Saturday, June 27, 2009

Unsolicited Advice

I have owned and used a lot of typewriters. You'd expect that from a retrotechnologist, especially one who spent her early adulthood shopping mainly at garage sales.

For some reason (namely, capricious whim), over the last few weeks I have fiddled with, sometimes bought, cleaned and used many more of the machines and I have found something out.

If you're gonna go spend time off the grid and write your memoirs, especially if you're going to be traveling light, some choices are better than others. Among small machines with conventional keyboards, the names Olivetti, Smith-Corona and Royal may be better-known but Remington's smaller and cheaper "Remette," "Envoy" (2nd type) and similar models like the "Remette Deluxe," "Smith Premier Portable Junior" are the hot ticket. They take much less effort on the keys than other portables of similar size, weigh less, and have a sleek, low profile that takes up minimum space. They appear to be pretty common and the going rate on the big auction site is something near $50 for a decent one.

There was at least one other big typewriter maker that built portables Back When. My three-row Underwood is marginally smaller then the little Remingtons, types well with nearly as light a touch on the keys, is about the same weight or a little more and it is built like a brick necessity (or an Underwood, as happens); but it has that non-standard keyboard. Their four-row portable is sturdy as can be but significantly heavier and examples I have laid hands on show signs of hard use; they were professional machines and most were well-worn when they were put out to pasture.

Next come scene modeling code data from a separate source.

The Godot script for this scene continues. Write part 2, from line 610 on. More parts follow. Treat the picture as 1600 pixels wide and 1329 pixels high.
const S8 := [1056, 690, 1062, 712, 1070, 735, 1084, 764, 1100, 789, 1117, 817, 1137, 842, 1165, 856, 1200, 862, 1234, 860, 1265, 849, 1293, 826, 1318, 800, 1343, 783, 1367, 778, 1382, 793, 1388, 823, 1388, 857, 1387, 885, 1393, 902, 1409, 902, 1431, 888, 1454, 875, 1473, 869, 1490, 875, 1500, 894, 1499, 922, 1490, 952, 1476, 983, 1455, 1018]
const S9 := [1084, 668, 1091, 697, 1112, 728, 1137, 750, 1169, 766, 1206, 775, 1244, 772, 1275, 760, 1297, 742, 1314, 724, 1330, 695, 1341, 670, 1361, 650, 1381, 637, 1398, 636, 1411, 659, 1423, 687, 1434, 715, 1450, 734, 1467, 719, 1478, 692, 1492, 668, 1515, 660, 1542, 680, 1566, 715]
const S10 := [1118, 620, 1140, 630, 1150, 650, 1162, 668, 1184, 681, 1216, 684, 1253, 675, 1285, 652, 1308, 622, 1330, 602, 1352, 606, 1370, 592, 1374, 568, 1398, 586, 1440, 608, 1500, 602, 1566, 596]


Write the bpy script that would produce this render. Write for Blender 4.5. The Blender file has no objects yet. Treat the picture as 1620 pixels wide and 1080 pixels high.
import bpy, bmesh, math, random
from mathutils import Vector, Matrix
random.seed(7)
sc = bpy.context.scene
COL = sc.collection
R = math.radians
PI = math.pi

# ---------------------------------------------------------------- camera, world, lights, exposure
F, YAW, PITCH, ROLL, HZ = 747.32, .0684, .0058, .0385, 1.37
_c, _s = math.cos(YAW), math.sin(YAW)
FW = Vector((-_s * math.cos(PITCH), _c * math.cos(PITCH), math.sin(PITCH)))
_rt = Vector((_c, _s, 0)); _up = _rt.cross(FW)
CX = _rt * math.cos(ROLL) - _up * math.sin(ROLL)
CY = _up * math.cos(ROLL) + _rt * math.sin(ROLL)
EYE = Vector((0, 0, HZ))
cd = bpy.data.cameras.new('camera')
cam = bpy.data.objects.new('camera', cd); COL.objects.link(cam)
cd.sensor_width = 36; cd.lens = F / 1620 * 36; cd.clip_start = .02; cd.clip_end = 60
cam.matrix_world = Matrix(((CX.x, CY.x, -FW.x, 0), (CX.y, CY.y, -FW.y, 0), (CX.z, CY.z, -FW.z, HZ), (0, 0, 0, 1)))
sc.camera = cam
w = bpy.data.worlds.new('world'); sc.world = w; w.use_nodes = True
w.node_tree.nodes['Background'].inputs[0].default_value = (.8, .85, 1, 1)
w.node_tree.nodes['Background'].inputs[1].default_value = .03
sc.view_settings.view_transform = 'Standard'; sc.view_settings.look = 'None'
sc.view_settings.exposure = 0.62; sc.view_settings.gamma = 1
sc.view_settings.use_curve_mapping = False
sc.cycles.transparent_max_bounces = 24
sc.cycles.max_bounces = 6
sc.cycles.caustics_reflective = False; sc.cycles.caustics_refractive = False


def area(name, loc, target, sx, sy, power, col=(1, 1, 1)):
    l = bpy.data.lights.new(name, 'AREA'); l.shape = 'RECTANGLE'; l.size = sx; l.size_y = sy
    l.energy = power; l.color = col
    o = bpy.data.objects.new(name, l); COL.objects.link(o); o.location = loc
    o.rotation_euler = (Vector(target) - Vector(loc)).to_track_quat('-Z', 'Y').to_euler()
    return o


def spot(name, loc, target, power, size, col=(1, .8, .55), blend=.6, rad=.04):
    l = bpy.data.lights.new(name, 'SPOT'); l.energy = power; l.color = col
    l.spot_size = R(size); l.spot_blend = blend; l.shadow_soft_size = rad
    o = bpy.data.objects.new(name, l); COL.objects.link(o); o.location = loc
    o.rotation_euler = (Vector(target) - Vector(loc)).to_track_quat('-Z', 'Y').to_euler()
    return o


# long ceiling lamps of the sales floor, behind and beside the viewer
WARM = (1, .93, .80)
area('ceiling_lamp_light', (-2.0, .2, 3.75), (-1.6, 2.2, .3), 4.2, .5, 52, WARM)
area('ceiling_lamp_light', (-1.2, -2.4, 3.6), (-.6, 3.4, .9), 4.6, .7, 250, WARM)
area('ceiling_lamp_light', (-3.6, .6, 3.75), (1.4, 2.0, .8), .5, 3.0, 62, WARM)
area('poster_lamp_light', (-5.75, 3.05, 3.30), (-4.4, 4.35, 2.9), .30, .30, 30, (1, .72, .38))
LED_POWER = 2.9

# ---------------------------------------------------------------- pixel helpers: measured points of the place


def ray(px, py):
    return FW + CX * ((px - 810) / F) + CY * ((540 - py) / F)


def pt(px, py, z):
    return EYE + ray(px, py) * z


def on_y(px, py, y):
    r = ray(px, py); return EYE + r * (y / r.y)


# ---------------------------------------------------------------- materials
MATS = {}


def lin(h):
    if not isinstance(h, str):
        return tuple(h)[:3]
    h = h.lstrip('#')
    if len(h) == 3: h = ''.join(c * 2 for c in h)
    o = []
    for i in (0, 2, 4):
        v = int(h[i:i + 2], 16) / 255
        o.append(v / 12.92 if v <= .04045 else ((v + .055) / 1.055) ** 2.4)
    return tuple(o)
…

So if your plans include letters to the Editor from an unheated bunker in the woods -- or a remote tropical island -- my advice is to pick up a little Remington.

...I hear they made some fair guns, too....


Turk Turon said...

I'll take "Remote Tropical Islands" for $500, Alex.

wv: retype (have screengrab, too!)

Stranger said...

I have written many hundreds of letters against gun control on a Remington portable. Fine machines. But the comment about the brick comfort station gave me a chuckle.

Back when Chic Sales were a feature of every home the local bankers wife insisted on a brick "convenience." She didn't want the local kids moving it back a few feet come Halloween and sending her "down below."

That worked - but it took less than two years before the pit was full. Moving a brick doniker is a job! Even with a bankers money.